-- BEGIN Data lines --

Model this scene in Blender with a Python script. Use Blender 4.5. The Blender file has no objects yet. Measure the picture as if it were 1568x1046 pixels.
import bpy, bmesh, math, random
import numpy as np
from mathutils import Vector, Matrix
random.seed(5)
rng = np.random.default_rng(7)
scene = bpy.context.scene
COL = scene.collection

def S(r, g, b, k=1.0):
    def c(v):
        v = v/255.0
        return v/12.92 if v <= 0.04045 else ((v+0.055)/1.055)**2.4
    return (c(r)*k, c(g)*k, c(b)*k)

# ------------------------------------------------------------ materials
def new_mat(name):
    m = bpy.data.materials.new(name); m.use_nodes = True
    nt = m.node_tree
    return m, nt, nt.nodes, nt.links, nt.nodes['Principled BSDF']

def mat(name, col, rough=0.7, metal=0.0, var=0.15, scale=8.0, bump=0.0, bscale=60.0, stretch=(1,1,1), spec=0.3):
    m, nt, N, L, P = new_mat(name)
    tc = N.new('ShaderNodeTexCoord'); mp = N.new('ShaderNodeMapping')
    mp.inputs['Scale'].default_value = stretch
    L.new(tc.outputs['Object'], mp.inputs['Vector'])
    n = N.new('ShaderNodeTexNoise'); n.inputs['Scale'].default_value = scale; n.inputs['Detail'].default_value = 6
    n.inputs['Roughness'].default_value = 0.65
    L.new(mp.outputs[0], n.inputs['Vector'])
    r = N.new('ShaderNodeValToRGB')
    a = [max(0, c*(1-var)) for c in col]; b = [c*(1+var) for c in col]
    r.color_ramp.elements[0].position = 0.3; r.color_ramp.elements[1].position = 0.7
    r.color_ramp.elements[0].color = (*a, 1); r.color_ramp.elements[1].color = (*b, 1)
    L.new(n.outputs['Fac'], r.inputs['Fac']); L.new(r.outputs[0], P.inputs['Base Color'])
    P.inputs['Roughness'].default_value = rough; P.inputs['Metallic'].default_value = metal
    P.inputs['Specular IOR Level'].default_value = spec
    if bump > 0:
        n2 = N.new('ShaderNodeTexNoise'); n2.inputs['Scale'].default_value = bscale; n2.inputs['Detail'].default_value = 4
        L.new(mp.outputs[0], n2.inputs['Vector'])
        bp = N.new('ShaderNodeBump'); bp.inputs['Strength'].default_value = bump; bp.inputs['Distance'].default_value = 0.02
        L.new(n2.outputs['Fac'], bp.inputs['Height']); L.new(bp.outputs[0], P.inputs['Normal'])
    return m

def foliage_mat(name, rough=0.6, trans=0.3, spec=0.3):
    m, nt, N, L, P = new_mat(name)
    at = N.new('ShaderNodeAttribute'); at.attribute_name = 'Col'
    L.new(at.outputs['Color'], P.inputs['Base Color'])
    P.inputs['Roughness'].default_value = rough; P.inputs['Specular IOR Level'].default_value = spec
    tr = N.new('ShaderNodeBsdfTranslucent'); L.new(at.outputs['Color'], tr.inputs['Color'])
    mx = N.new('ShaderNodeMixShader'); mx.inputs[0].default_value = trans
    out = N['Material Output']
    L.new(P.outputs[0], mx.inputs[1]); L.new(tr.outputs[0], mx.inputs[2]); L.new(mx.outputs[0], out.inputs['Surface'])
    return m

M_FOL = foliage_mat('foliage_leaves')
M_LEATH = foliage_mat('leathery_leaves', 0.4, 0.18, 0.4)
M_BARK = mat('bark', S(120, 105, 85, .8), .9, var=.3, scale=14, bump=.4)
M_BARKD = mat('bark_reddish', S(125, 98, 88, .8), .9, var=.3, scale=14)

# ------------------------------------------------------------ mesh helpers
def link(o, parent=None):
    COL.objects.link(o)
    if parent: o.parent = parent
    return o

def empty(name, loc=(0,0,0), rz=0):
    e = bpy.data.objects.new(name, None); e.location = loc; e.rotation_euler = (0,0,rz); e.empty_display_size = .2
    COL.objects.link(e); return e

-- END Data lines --

■ Work to be completed ■
Extract the full listing above without altering anything.

■ Answer to the task ■
Model this scene in Blender with a Python script. Use Blender 4.5. The Blender file has no objects yet. Measure the picture as if it were 1568x1046 pixels.
import bpy, bmesh, math, random
import numpy as np
from mathutils import Vector, Matrix
random.seed(5)
rng = np.random.default_rng(7)
scene = bpy.context.scene
COL = scene.collection

def S(r, g, b, k=1.0):
    def c(v):
        v = v/255.0
        return v/12.92 if v <= 0.04045 else ((v+0.055)/1.055)**2.4
    return (c(r)*k, c(g)*k, c(b)*k)

# ------------------------------------------------------------ materials
def new_mat(name):
    m = bpy.data.materials.new(name); m.use_nodes = True
    nt = m.node_tree
    return m, nt, nt.nodes, nt.links, nt.nodes['Principled BSDF']

def mat(name, col, rough=0.7, metal=0.0, var=0.15, scale=8.0, bump=0.0, bscale=60.0, stretch=(1,1,1), spec=0.3):
    m, nt, N, L, P = new_mat(name)
    tc = N.new('ShaderNodeTexCoord'); mp = N.new('ShaderNodeMapping')
    mp.inputs['Scale'].default_value = stretch
    L.new(tc.outputs['Object'], mp.inputs['Vector'])
    n = N.new('ShaderNodeTexNoise'); n.inputs['Scale'].default_value = scale; n.inputs['Detail'].default_value = 6
    n.inputs['Roughness'].default_value = 0.65
    L.new(mp.outputs[0], n.inputs['Vector'])
    r = N.new('ShaderNodeValToRGB')
    a = [max(0, c*(1-var)) for c in col]; b = [c*(1+var) for c in col]
    r.color_ramp.elements[0].position = 0.3; r.color_ramp.elements[1].position = 0.7
    r.color_ramp.elements[0].color = (*a, 1); r.color_ramp.elements[1].color = (*b, 1)
    L.new(n.outputs['Fac'], r.inputs['Fac']); L.new(r.outputs[0], P.inputs['Base Color'])
    P.inputs['Roughness'].default_value = rough; P.inputs['Metallic'].default_value = metal
    P.inputs['Specular IOR Level'].default_value = spec
    if bump > 0:
        n2 = N.new('ShaderNodeTexNoise'); n2.inputs['Scale'].default_value = bscale; n2.inputs['Detail'].default_value = 4
        L.new(mp.outputs[0], n2.inputs['Vector'])
        bp = N.new('ShaderNodeBump'); bp.inputs['Strength'].default_value = bump; bp.inputs['Distance'].default_value = 0.02
        L.new(n2.outputs['Fac'], bp.inputs['Height']); L.new(bp.outputs[0], P.inputs['Normal'])
    return m

def foliage_mat(name, rough=0.6, trans=0.3, spec=0.3):
    m, nt, N, L, P = new_mat(name)
    at = N.new('ShaderNodeAttribute'); at.attribute_name = 'Col'
    L.new(at.outputs['Color'], P.inputs['Base Color'])
    P.inputs['Roughness'].default_value = rough; P.inputs['Specular IOR Level'].default_value = spec
    tr = N.new('ShaderNodeBsdfTranslucent'); L.new(at.outputs['Color'], tr.inputs['Color'])
    mx = N.new('ShaderNodeMixShader'); mx.inputs[0].default_value = trans
    out = N['Material Output']
    L.new(P.outputs[0], mx.inputs[1]); L.new(tr.outputs[0], mx.inputs[2]); L.new(mx.outputs[0], out.inputs['Surface'])
    return m

M_FOL = foliage_mat('foliage_leaves')
M_LEATH = foliage_mat('leathery_leaves', 0.4, 0.18, 0.4)
M_BARK = mat('bark', S(120, 105, 85, .8), .9, var=.3, scale=14, bump=.4)
M_BARKD = mat('bark_reddish', S(125, 98, 88, .8), .9, var=.3, scale=14)

# ------------------------------------------------------------ mesh helpers
def link(o, parent=None):
    COL.objects.link(o)
    if parent: o.parent = parent
    return o

def empty(name, loc=(0,0,0), rz=0):
    e = bpy.data.objects.new(name, None); e.location = loc; e.rotation_euler = (0,0,rz); e.empty_display_size = .2
    COL.objects.link(e); return e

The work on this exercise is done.